# [Exercise directions]
Return the lines below exactly, from the first line to the line that contains "MB().tube([(a0, YD - .003, b1), (a1". Leave out pictures.

# [Recorded data]
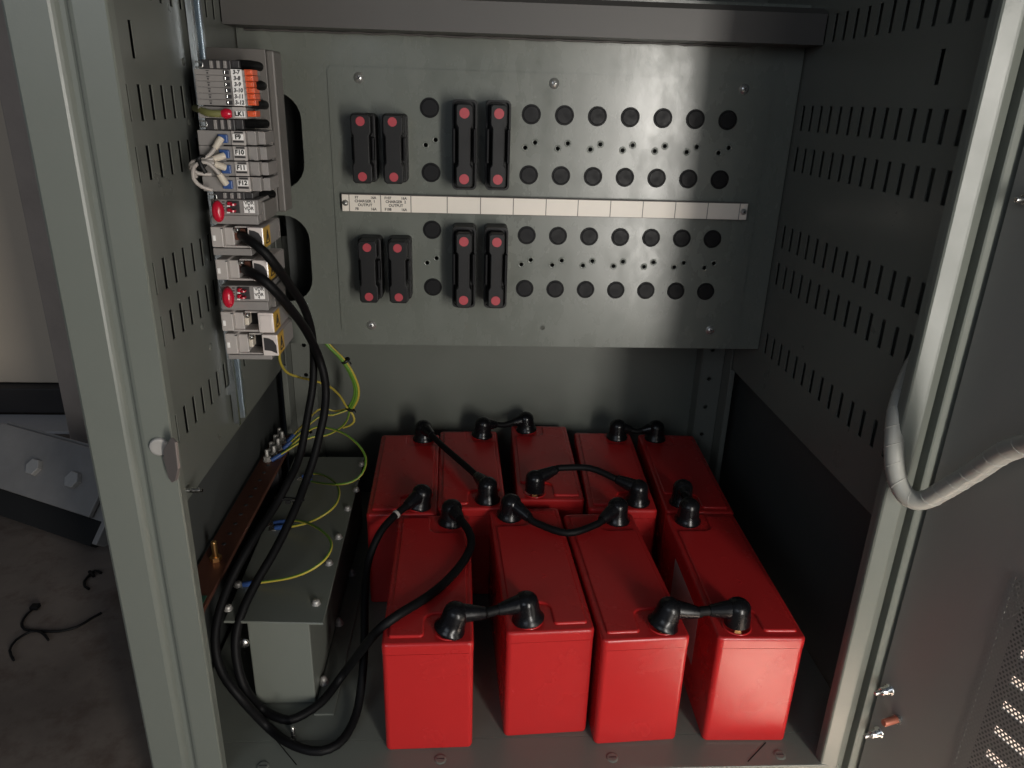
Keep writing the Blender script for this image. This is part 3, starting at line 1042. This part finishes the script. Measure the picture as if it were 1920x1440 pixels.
# end clamps
for k, (y0, y1, xo, lab) in enumerate(((112, 129.5, 0, 'black rail end clamp above the six orange lever terminals'), (223, 244, 8, 'black rail end clamp between the wire link terminal and the fuse terminals'),
                                       (360, 374, 26, 'black rail end clamp between the fuse terminals and the upper red knob module'))):
    t = thing('end_clamp', lab, 'end clamp', ctr(375 + xo, y0, 430 + xo, y1), group='black end clamps on the mounting rail')
    m_ = MB()
    pbox(m_, 378 + xo, y0, 432 + xo, y1, .05)
    pbox(m_, 433 + xo, y0 + 1, 448 + xo, y1 - 1, .045, YD + .006)
    for j in range(3):
        pbox(m_, 392 + xo + j * 13, y0 + 1.5, 398 + xo + j * 13, y1 - 1.5, .003, YD - .0025, mat=1)
    m_.obj('clamp_body', [M_tdark, M_tgrey], t)
    a0, b0, a1, b1 = pxr(368 + xo, y0 + 4, 382 + xo, y0 + 14)
    w_ = .0007
    MB().tube([(a0, YD - .003, b1), (a1 - .001, YD - .003, b1), (a1, YD - .003, b1 - .001), (a1, YD - .003, b0 + .001), (a1 - .001, YD - .003, b0), (a0, YD - .003, b0)], w_, 6).obj('wire_clip', M_steel, t)

NAMES = ['3-7', '3-8', '3-9', '3-10', '3-11', '3-12']
for i in range(6):
    y0 = 130 + 11.4 * i
    y1 = y0 + 11.0
    xo = 1.35 * i
    t = thing('terminal_block', 'grey terminal block with orange lever and white tag handwritten %s' % NAMES[i], 'terminal block', ctr(364 + xo, y0, 458 + xo, y1), group='grey lever terminal blocks on the rail')
    m_ = MB()
    pbox(m_, 364 + xo, y0, 457 + xo, y1, .055, bev=.0004)
    pbox(m_, 457.5 + xo, y0, 461 + xo, y1, .05, YD + .004, bev=.0003)
    pbox(m_, 418 + xo, y0 + 2.0, 429 + xo, y1 - 1.5, .002, YD - .0012, .0002, mat=1)
    pbox(m_, 385.5 + xo, y0 + 1.5, 391 + xo, y0 + 3, .001, YD - .0004, 0, mat=1)
    pbox(m_, 387 + xo, y0 + 5, 390 + xo, y0 + 8, .001, YD - .0004, 0, mat=1)
    pbox(m_, 419 + xo, y0 + 2.5, 421.2 + xo, y0 + 8, .0016, YD - .0022, .0002, mat=2)
    m_.obj('terminal_body', [M_tgrey, M_tdark, M_steel], t)
    m_ = MB()
    pbox(m_, 432.5 + xo, y0 - .1, 452.5 + xo, y1 + .2, .002, YD - .002, .0001)
    ptext(m_, NAMES[i], 432.5 + xo, y0, 452.5 + xo, y1, .0049, YD - .002, shear=.15, bold=.00022, squash=.95)
    m_.obj('marker_tag', [M_tag, M_ink], t)
    m_ = MB()
    pbox(m_, 457.5 + xo, y0 + .2, 473 + xo, y1 - .2, .018, YD + .0025, .0004)
    pbox(m_, 462 + xo, y0 + 1.6, 470 + xo, y1 - 2.2, .004, YD + .0008, .0004)
    m_.obj('lever', M_orange, t)
# single wire link terminal
t = thing('terminal_block', 'single terminal block with red lug and white tag handwritten LK1', 'terminal block', ctr(372, 200, 460, 222))
m_ = MB()
pbox(m_, 372, 200.5, 462, 222, .055, bev=.0005)
pbox(m_, 436, 200.8, 461, 221.6, .001, YD - .0008, .0002, mat=1)
m_.obj('terminal_body', [M_tgrey, M_tlight], t)
m_ = MB()
pbox(m_, 440, 208, 459, 219.5, .002, YD - .0025, .0002)
ptext(m_, 'LK1', 440, 208, 459, 219.5, .0056, YD - .0025, bold=.00026)
m_.obj('marker_tag', [M_tag, M_ink], t)
m_ = MB()
pbox(m_, 464, 208, 480, 219, .015, YD + .002, .0005)
pbox(m_, 467.5, 210, 476, 216, .004, YD, .0004)
m_.obj('lever', M_orange, t)
m_ = MB()
m_.tube([at(434, 213, 'Y', YD - .004), at(424, 213, 'Y', YD - .006), at(414, 213, 'Y', YD - .005)], [.0035, .0052, .0026], 10)
m_.obj('wire_lug', M_crimson, t)


def earth_wire(m_, pts, r=.0021, step=.006):
    m_.tube(pts, r, 10, step=step, mats=[1, 1, 1, 0, 0, 0, 0, 0, 0, 0])
    return m_


m_ = MB()
m_.tube([at(415, 213, 'Y', YD - .005), at(400, 213, 'Y', YD - .006), at(388, 211, 'Y', YD - .004), at(376, 206, 'Y', YD + .004), at(366, 203, 'Y', YD + .03)], [.0034], 12, step=.005, mats=[0, 0, 0, 0, 1, 1, 1, 1, 1, 1, 0, 0])
tag(m_.obj('earth_wire', [M_olive, M_olive2]), 'short yellow green earth wire entering the LK1 terminal', 'earth wire')

# fuse terminals F9..F12
FN = ['F9', 'F10', 'F11', 'F12']
for i in range(4):
    y0 = 245 + 28.8 * i
    y1 = y0 + 28.2
    xo = 3.1 * i
    t = thing('fuse_terminal', 'wide grey fuse terminal with blue socket and white tag handwritten %s' % FN[i], 'fuse terminal', ctr(372 + xo, y0, 460 + xo, y1), group='grey fuse terminals with blue sockets')
    m_ = MB()
    pbox(m_, 371 + xo, y0, 460 + xo, y1, .055, bev=.0006)
    pbox(m_, 460.5 + xo, y0 + 1, 480 + xo, y1 - 1, .045, YD + .008, .0006)
    pbox(m_, 480.5 + xo, y0 + 2, 497 + xo, y1 - 2, .035, YD + .018, .0006)
    a0, b0, a1, b1 = pbox(m_, 434 + xo, y0 + .8, 460 + xo, y1 - .8, .002, YD - .0022, .0003, mat=1)
    pbox(m_, 437 + xo, y0 + 19, 457 + xo, y0 + 22.5, .001, YD - .003, 0, mat=2)
    pbox(m_, 439 + xo, y0 + 2, 455 + xo, y0 + 5, .001, YD - .003, 0, mat=2)
    m_.obj('terminal_body', [M_tgrey, M_tlight, M_tdark], t)
    m_ = MB()
    pbox(m_, 436 + xo, y0 + 6.5, 456 + xo, y0 + 17.5, .0012, YD - .0036, .0002)
    ptext(m_, FN[i], 436 + xo, y0 + 6.5, 456 + xo, y0 + 17.5, .0058, YD - .0036, bold=.00026)
    m_.obj('marker_tag', [M_tag, M_ink], t)
    m_ = MB()
    pbox(m_, 408 + xo, y0 + 7, 426 + xo, y0 + 23, .006, YD - .003, .0008)
    m_.obj('socket', M_blue, t)
# grey jumper wires
GW = [((413, 262), (398, 285), (382, 298), (362, 303), (359, 315), (368, 332)), ((417, 293), (400, 298), (378, 302), (361, 304), (357, 313), (361, 322)),
      ((418, 313), (405, 308), (386, 303), (366, 308), (359, 316), (372, 325), (396, 327)), ((422, 342), (410, 325), (394, 308), (380, 304), (364, 312), (363, 335), (378, 350), (398, 356))]
GL = ['topmost grey jumper wire, running from the F9 socket', 'grey jumper wire running almost level from the F10 socket', 'grey jumper wire from the F11 socket', 'lowest grey jumper wire, curling from the F12 socket']
for i, pts in enumerate(GW):
    pts = list(pts)
    P = [at(*p, 'Y', YD - .006 - .010 * math.sin(PI * k / (len(pts) - 1)) - .002 * i) for k, p in enumerate(pts)]
    t = thing('jumper_wire', GL[i], 'wire', tuple(P[0]), group='grey jumper wires of the fuse terminals')
    MB().tube(P, .0019, 10, step=.005).obj('wire', M_gwire, t)
    d = (P[1] - P[0]).normalized()
    MB().tube([P[0] - d * .002, P[0] + d * .004, P[0] + d * .0085, P[0] + d * .010], [.0032, .0033, .0028, .0031], 12).obj('ferrule', M_ferrule, t)
p = at(378, 304, 'Y', YD - .015)
m_ = MB()
m_.tube([p + V((.0035 * math.cos(a_), .008 * math.sin(a_), .006 * math.cos(a_ + .6))) for a_ in [2 * PI * k / 14 for k in range(15)]], .0016, 6)
m_.tube([p + V((0, -.007, .003)), p + V((.003, -.009, -.004)), p + V((.005, -.007, -.009))], .0022, 6)
tag(m_.obj('cable_tie', M_black), 'black cable tie bunching the grey jumper wires', 'cable tie')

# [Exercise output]
Keep writing the Blender script for this image. This is part 3, starting at line 1042. This part finishes the script. Measure the picture as if it were 1920x1440 pixels.
# end clamps
for k, (y0, y1, xo, lab) in enumerate(((112, 129.5, 0, 'black rail end clamp above the six orange lever terminals'), (223, 244, 8, 'black rail end clamp between the wire link terminal and the fuse terminals'),
                                       (360, 374, 26, 'black rail end clamp between the fuse terminals and the upper red knob module'))):
    t = thing('end_clamp', lab, 'end clamp', ctr(375 + xo, y0, 430 + xo, y1), group='black end clamps on the mounting rail')
    m_ = MB()
    pbox(m_, 378 + xo, y0, 432 + xo, y1, .05)
    pbox(m_, 433 + xo, y0 + 1, 448 + xo, y1 - 1, .045, YD + .006)
    for j in range(3):
        pbox(m_, 392 + xo + j * 13, y0 + 1.5, 398 + xo + j * 13, y1 - 1.5, .003, YD - .0025, mat=1)
    m_.obj('clamp_body', [M_tdark, M_tgrey], t)
    a0, b0, a1, b1 = pxr(368 + xo, y0 + 4, 382 + xo, y0 + 14)
    w_ = .0007
    MB().tube([(a0, YD - .003, b1), (a1 - .001, YD - .003, b1), (a1, YD - .003, b1 - .001), (a1, YD - .003, b0 + .001), (a1 - .001, YD - .003, b0), (a0, YD - .003, b0)], w_, 6).obj('wire_clip', M_steel, t)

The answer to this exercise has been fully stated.